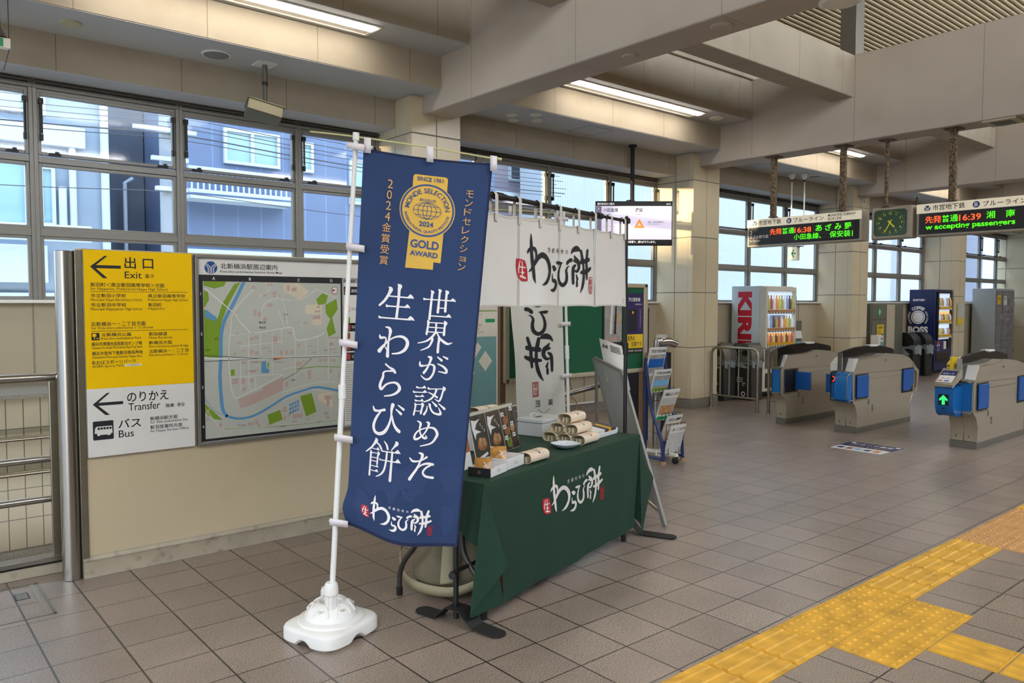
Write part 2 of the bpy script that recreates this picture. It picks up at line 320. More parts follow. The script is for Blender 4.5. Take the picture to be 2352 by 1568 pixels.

...

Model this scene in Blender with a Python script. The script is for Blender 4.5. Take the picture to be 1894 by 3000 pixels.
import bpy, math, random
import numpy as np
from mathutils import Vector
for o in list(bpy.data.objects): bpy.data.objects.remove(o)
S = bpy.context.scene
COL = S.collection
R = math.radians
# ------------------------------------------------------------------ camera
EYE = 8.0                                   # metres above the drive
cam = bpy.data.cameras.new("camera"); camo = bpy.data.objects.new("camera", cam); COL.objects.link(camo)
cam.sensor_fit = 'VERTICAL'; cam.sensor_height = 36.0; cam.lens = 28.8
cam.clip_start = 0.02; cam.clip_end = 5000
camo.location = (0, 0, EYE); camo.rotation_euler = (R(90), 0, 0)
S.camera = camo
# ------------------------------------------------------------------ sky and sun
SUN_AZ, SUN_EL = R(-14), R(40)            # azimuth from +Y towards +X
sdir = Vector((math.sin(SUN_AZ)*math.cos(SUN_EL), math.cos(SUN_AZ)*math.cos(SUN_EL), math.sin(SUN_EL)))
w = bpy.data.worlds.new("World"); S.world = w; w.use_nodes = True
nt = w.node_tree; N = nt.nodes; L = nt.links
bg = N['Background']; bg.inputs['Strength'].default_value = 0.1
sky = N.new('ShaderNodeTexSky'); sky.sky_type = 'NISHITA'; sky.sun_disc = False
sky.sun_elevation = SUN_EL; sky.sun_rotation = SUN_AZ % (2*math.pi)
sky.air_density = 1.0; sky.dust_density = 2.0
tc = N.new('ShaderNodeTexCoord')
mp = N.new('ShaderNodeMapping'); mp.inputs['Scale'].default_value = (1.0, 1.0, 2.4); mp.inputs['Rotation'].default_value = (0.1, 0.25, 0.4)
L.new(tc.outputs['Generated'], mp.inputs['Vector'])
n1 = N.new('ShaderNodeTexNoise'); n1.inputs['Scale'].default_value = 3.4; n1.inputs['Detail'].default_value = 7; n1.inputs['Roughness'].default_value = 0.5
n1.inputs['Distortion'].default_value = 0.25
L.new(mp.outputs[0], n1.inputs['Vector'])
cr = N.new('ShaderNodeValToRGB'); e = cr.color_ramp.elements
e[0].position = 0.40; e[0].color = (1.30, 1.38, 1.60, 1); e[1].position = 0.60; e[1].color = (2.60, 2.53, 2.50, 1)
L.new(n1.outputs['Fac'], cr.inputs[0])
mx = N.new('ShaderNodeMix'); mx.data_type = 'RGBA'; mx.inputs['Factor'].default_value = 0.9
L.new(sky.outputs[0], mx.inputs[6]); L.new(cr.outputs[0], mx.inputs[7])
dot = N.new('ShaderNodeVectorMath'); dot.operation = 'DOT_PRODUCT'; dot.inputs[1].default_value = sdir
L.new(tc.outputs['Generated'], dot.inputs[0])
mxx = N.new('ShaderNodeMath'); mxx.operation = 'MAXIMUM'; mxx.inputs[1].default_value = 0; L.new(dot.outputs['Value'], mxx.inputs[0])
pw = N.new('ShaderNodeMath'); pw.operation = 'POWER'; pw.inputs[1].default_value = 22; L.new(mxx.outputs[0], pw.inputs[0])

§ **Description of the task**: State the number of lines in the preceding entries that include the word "picture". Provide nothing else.

§ **The output**: 2